After I wrote about the nation’s lack of financial literacy recently, readers sent word about other surveys demonstrating the misadventures with money among all age groups.

It would be understandable if there were a lack of resources on personal finance. But it’s bewildering given all the shelves of books in libraries and bookstores, as well as the many Web sites, magazines, TV shows and newspaper columns devoted to the topic.

As financial illiterates, are we drowning in a river of too much information, or parched because we don’t have sense enough to drink?

Probably a little of both.

Pennsylvania has been trying to help schools, workplaces and community groups teach students, employees and neighbors about their financial lives through the Office of Financial Education, which is part of the state Banking Department.
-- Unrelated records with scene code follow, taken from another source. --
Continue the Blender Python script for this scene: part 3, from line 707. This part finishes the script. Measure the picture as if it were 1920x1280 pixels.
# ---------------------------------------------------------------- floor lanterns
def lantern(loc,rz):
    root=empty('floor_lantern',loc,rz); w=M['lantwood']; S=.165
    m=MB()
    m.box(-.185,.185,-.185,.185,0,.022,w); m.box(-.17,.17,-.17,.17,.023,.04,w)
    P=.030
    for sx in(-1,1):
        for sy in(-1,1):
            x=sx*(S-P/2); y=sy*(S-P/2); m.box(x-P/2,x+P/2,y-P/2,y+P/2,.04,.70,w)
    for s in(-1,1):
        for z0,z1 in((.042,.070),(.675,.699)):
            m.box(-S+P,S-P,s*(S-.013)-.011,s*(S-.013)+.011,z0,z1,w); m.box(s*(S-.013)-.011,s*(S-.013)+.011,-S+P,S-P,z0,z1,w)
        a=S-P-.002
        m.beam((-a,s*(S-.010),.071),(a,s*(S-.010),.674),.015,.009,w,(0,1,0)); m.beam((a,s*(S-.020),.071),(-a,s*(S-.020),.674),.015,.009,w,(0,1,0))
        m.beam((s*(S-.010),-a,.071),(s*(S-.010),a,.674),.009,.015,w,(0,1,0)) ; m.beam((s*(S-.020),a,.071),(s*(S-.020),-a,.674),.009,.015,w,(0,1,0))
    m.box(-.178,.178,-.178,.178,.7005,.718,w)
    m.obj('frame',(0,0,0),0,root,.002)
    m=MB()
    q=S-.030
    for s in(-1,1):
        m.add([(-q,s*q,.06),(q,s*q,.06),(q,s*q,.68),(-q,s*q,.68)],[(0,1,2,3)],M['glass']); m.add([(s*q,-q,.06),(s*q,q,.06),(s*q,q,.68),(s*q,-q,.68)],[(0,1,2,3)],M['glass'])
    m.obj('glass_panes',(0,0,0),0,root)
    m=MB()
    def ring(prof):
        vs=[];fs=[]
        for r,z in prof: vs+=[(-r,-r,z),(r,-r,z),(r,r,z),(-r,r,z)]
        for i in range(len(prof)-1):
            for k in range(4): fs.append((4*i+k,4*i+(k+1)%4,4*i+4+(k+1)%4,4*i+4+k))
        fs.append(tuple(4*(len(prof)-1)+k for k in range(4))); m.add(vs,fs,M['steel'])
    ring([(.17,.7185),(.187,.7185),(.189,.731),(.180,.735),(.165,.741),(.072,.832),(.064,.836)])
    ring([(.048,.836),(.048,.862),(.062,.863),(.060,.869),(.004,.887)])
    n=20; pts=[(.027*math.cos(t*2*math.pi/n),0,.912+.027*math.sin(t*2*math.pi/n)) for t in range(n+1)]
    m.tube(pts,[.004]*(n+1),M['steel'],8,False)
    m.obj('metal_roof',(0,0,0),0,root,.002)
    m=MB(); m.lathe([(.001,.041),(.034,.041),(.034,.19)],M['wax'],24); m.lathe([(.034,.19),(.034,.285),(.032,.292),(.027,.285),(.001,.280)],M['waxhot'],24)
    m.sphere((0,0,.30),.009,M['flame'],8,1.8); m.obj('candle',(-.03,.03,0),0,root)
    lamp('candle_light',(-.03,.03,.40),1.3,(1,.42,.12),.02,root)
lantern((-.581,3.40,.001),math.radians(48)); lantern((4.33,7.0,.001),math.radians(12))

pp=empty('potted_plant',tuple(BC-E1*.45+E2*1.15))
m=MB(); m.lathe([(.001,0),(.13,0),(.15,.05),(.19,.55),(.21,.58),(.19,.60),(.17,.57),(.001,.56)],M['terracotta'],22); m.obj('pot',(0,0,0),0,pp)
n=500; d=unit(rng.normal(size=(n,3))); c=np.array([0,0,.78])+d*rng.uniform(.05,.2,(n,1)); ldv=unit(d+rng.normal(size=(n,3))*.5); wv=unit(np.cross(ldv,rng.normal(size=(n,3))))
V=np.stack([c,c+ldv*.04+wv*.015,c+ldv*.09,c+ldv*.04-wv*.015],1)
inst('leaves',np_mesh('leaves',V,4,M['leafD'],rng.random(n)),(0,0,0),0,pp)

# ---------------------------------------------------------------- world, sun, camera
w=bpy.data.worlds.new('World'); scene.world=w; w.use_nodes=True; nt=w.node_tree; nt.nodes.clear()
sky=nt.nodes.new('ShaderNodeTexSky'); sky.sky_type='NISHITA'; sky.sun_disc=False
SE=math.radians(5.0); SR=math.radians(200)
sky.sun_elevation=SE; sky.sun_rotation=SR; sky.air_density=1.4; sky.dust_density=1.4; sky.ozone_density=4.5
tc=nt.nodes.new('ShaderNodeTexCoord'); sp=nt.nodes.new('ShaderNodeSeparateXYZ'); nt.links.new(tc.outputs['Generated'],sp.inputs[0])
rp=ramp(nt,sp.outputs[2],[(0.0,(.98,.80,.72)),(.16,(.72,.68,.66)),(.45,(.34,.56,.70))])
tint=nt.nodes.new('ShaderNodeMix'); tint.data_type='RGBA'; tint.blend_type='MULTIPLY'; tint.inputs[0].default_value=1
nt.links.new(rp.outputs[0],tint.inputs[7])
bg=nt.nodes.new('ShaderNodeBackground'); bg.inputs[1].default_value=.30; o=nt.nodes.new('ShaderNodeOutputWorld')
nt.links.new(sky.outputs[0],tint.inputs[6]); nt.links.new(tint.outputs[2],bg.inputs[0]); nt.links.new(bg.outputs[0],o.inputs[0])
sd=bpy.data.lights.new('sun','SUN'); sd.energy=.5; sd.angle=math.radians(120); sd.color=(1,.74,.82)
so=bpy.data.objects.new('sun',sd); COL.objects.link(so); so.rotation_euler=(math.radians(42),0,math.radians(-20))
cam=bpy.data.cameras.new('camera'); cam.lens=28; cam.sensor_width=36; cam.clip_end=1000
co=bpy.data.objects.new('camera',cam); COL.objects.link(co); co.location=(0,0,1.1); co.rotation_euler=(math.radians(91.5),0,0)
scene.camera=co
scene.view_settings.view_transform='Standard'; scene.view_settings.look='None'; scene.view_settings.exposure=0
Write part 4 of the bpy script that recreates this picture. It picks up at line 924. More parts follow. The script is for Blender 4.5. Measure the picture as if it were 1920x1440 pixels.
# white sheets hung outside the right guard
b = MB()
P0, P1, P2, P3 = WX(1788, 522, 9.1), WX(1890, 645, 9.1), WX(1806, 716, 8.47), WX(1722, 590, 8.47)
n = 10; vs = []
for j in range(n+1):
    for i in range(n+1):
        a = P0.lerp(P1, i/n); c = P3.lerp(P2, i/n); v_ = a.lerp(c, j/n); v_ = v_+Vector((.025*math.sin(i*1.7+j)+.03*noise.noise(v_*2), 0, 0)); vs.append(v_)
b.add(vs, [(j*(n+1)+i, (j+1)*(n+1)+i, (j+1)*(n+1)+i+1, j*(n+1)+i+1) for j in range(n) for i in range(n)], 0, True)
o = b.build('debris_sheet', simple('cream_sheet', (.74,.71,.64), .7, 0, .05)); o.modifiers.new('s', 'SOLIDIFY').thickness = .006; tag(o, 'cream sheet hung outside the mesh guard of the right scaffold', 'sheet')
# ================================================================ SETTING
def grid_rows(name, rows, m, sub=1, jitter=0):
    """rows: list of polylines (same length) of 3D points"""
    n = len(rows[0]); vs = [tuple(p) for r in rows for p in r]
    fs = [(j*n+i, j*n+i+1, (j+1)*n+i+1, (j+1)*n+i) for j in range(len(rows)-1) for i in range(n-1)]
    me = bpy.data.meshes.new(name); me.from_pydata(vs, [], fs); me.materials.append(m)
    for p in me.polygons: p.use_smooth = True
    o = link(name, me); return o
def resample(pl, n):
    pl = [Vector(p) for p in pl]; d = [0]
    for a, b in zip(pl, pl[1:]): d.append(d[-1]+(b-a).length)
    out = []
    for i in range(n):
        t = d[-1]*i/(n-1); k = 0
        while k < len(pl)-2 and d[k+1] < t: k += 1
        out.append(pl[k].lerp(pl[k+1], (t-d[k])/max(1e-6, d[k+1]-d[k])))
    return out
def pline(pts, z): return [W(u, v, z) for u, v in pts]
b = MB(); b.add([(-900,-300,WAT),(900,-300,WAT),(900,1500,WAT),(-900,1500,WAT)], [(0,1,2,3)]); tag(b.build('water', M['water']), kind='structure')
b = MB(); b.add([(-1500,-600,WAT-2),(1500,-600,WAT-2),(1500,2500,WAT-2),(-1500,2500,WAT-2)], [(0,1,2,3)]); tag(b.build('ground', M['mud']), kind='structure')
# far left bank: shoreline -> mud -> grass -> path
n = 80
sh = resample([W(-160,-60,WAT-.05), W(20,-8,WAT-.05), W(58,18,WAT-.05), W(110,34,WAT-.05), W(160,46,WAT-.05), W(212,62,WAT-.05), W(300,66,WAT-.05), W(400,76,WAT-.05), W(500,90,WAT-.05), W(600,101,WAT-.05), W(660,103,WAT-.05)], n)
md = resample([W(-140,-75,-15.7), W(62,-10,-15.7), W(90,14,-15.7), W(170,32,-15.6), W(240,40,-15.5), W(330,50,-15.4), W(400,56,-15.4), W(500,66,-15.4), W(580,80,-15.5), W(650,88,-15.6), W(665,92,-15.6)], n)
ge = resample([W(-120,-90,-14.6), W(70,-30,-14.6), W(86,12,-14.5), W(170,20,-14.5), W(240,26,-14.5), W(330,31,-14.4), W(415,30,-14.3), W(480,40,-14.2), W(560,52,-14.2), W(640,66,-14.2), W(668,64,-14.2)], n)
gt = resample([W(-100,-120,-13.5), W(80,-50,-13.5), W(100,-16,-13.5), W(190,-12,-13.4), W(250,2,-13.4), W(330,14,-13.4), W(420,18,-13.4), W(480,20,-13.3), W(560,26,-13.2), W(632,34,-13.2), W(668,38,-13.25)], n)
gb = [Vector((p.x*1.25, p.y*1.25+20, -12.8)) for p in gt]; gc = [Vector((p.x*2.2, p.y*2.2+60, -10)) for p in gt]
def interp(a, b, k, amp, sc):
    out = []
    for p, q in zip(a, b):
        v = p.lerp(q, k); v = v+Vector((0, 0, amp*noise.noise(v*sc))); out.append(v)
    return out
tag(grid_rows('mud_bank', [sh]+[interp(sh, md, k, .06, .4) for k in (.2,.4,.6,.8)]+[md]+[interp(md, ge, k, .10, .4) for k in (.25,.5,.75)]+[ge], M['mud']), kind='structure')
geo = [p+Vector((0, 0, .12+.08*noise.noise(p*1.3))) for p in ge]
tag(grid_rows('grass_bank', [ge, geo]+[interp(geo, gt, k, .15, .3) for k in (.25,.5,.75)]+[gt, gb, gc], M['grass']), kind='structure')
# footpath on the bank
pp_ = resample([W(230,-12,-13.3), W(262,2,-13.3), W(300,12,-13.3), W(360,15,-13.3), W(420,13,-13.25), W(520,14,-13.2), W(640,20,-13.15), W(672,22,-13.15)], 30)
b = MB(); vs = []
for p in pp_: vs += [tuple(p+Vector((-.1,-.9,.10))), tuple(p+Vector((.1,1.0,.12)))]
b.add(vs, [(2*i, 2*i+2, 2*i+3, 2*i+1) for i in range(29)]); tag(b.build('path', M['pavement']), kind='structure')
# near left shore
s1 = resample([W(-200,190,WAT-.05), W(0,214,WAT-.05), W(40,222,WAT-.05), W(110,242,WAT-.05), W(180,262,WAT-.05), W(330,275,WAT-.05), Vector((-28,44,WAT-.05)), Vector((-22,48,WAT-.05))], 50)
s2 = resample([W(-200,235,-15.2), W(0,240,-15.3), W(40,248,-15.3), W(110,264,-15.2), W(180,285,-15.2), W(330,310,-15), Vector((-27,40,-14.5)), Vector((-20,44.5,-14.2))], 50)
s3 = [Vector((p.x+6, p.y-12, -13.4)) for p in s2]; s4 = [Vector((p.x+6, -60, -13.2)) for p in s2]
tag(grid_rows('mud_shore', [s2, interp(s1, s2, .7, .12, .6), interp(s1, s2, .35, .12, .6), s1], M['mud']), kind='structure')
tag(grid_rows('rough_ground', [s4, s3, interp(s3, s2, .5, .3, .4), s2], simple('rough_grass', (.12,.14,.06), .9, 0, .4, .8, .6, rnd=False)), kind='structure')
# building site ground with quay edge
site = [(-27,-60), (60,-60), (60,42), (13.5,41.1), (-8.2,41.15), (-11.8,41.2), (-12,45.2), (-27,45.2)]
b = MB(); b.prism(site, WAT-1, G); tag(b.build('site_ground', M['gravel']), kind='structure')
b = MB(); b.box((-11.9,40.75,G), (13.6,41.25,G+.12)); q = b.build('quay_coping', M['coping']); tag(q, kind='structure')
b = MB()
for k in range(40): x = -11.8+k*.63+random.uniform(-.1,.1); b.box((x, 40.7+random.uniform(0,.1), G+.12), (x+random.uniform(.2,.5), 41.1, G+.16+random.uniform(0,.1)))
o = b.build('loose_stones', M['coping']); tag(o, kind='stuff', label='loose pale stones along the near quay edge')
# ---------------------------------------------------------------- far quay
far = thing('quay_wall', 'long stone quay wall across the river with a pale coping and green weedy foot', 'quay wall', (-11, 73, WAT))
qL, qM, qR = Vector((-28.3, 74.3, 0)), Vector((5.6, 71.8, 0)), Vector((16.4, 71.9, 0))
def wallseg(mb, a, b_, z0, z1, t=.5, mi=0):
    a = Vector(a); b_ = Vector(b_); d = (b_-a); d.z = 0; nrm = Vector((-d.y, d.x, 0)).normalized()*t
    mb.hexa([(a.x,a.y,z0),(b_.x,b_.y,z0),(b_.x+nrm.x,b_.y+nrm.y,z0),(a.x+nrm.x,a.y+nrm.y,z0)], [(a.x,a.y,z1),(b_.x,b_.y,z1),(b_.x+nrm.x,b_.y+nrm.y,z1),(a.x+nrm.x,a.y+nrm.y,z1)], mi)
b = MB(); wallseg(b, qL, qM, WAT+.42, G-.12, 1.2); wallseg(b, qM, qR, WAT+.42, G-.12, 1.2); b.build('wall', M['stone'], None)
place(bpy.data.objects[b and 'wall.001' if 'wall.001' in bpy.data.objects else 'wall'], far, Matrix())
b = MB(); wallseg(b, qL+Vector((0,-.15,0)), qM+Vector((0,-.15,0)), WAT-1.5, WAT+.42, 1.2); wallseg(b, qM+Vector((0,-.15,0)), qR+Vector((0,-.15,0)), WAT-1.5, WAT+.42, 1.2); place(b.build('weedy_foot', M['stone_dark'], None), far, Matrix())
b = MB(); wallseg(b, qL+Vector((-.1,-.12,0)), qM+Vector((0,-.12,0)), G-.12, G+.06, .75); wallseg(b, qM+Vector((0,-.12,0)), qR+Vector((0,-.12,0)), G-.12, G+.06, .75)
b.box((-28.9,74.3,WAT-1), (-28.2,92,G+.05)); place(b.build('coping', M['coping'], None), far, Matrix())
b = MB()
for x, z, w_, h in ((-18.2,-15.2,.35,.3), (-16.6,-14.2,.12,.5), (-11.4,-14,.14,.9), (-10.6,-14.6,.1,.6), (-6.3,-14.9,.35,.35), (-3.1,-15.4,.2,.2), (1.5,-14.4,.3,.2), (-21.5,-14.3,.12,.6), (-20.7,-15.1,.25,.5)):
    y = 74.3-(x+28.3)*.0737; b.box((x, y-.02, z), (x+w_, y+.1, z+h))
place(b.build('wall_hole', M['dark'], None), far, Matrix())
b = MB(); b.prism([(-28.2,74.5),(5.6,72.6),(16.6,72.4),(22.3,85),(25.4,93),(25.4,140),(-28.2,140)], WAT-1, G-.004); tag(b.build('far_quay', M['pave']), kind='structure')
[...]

You can read the kind of information it’s been providing at its Web site here.

Director Mary Rosenkrans said the agency, in partnership with the Pennsylvania Department of Education, has trained 2,000 teachers in personal finance since 2005 and estimates that 400,000 students have benefited from that knowledge transfer.

But a survey commissioned by her office shows how far the state has to go in making sure high school graduates are prepared to handle a credit card or checking account.

Only 44 of the 584 schools contacted in 2009 by Penn State’s Survey Research Center reported requiring a stand-alone course in personal finance for graduation. That’s up from 20, according to a similar survey done in 2007.

Many others offer an elective course that involves personal finance, but the 2009 survey indicates less than 50 percent of graduates actually takes that class.

Rosenkrans said many children used to learn about personal finance from their parents. The trouble is the financial world has grown so complex in recent years that many parents now question what they thought they knew about the credit cards in their wallet or the mortgage on their house.

As more Pennsylvania teachers gain the confidence and training needed to teach personal finance, maybe some of their students can explain it to their parents.